The Global Perspectives on Science and Spirituality (GPSS) project has received a $2 million grant from the John Templeton Foundation to support the GPSS Major Awards Program, which will promote a new round of research in the field of science and spirituality. Details...
The grant is a result of the successful first phase of the GPSS program from 2003 to 2006, which made 18 research awards totaling $1.2 million to scholars from many of the leading universities in Eastern Europe, Central Europe and Asia.
The GPSS program is based at Elon and U.I.P., a research institute based in Paris. The program, which can be found on the Internet at http://www.uip.edu/gpss, is the largest grants competition to ever target Asia and Central/Eastern Europe in the field of science and religion.
Pranab Das, Elon physics department chair, serves as principal investigator for the GPSS Major Awards Program. Das was principal investigator and program director for the first phase of GPSS, which was also funded by a $2 million Templeton Foundation grant. Tom Mackenzie will serve as program director for the Major Awards Program.
Researchers from the first GPSS program will be eligible to apply for the Major Awards Program, along with select new groups of scholars. Das says grants in the Major Awards Program will be “significant, between $100,000 and $300,000 each.” The grants will support in-depth scholarly research as well as academic and public programs designed to invigorate and enhance the dialogue on science and spirituality worldwide.
Das will assemble a panel to judge applications for the Major Awards Program, with the winners to be announced in September. Winners will begin work on their research in late 2006 and continue through 2009.
The GPSS program is based at Elon and U.I.P., a research institute based in Paris.
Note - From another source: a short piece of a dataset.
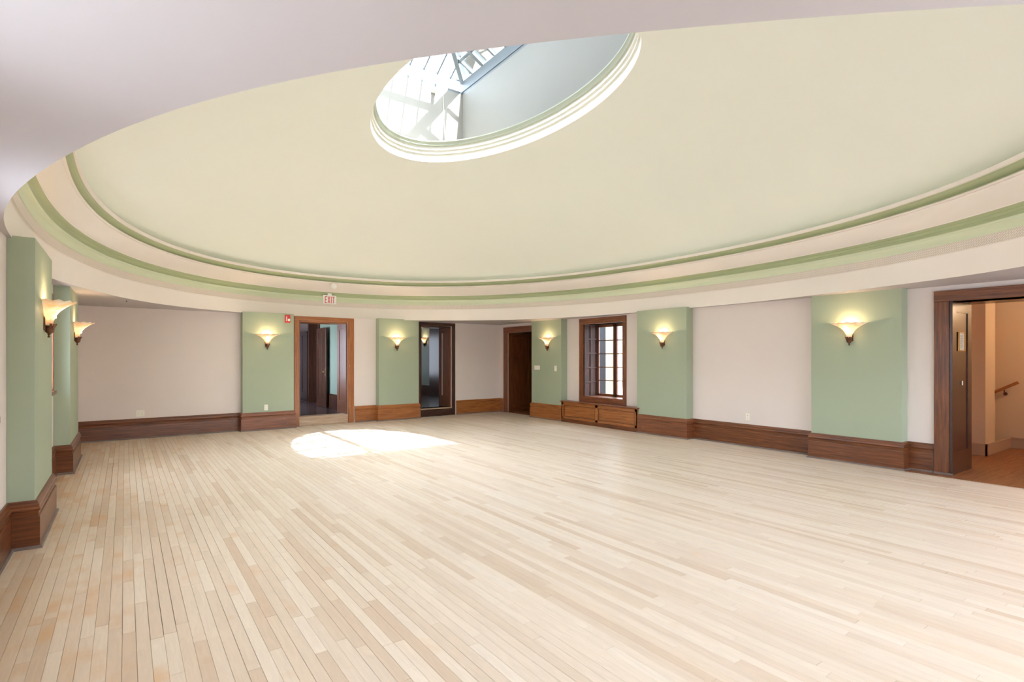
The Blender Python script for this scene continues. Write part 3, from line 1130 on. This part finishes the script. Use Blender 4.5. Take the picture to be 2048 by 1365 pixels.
# ------------------------------------------------------------------ window in the right wall with deep reveal
w1 = empty('window_1', FR, 'deep-set casement window of ten small panes in brown oak above the window seat', None, None, 'structure')
wu0, wu1, wz0, wz1 = WN
casing(w1, wu0, wu1, wz1, 0.14, 'wood_mid', d=.03, head=.14, z0=.53, wr=.10)
MB().box(wu0, wu1, -.028, .02, .53, wz0).build('apron', M['wood_mid'], w1, bevel=.003)
MB().box(wu0, wu1, -.035, .46, wz0 - .035, wz0 + .006).build('sill', M['wood_mid'], w1, bevel=.004)
MB().box(wu0, wu1, .02, .50, wz1, wz1 + .04).build('head_jamb', M['wood_dark'], w1)
MB().box(wu1, wu1 + .04, .0, .50, wz0, wz1).build('jamb', M['wood_mid'], w1)
# panelled reveal on the far side: two columns of five small panels
rv = MB()
rvp = MB()
dep = .44
for (a, b) in ((0.0, .04), (.20, .235), (.40, .44)):
    rv.box(wu0, wu0 + .03, a, b, wz0, wz1)
for k in range(6):
    z = wz0 + k * (wz1 - wz0) / 5
    rv.box(wu0, wu0 + .029, 0, dep, max(wz0, z - .02), min(wz1, z + .02))
rvp.box(wu0 - .03, wu0 + .012, 0, dep, wz0, wz1)
o = rv.build('reveal', M['wood_matte'], w1, bevel=.002)
rvp.build('panel', M['wood_matte'], o)
# sashes
yS = .44
def sash(u0, u1):
    s = MB()
    st = .045
    s.box(u0, u0 + st, yS, yS + .04, wz0, wz1)
    s.box(u1 - st, u1, yS, yS + .04, wz0, wz1)
    s.box(u0, u1, yS, yS + .04, wz0, wz0 + .06)
    s.box(u0, u1, yS, yS + .04, wz1 - .06, wz1)
    ob = s.build('sash', M['wood_mid'], w1, bevel=.002)
    mt = MB()
    for k in range(1, 5):
        z = wz0 + .06 + k * (wz1 - wz0 - .12) / 5
        mt.box(u0 + st, u1 - st, yS + .008, yS + .032, z - .011, z + .011)
    mt.build('muntin', M['wood_mid'], ob)
    for k in range(5):
        za = wz0 + .06 + k * (wz1 - wz0 - .12) / 5
        zb = wz0 + .06 + (k + 1) * (wz1 - wz0 - .12) / 5
        g = MB()
        g.quad([(u0 + st, yS + .02, za), (u1 - st, yS + .02, za), (u1 - st, yS + .02, zb), (u0 + st, yS + .02, zb)])
        g.build('pane', M['glass'], ob)
um = wu0 + .61
sash(wu0 + .03, um)
MB().box(um, um + .035, yS - .01, yS + .05, wz0, wz1).build('mullion', M['wood_dark'], w1, bevel=.002)
sash(um + .035, wu1)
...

GPSS seeks to engage scholars from the non-Western world in the dialogue on science and spirituality, which Das believes is vital.
“In Asia and Eastern and Central Europe, we find scholars whose framework is different from those in the West,” says Das. “Generally, the readings of science are similar but the contexts in which those readings are placed are profoundly different. These scholars bring real novelty of approach and originality of vision to the field.”
Das has high hopes for the research the Major Awards Program will generate, based on the success of the first GPSS program. Highlights of the first program included:
- One of India’s leading young philosophers who headed a team investigating the concepts of consciousness and agency in light of Indian religions
- An elite Buddhist research center in Japan that conducted pioneering work on the relationship between Buddhism and modern science
- An institute in St. Petersburg, Russia, that is among the first to establish public courses in science and religion and is working to develop ideas for the constructive engagement of science and religion in school curricula.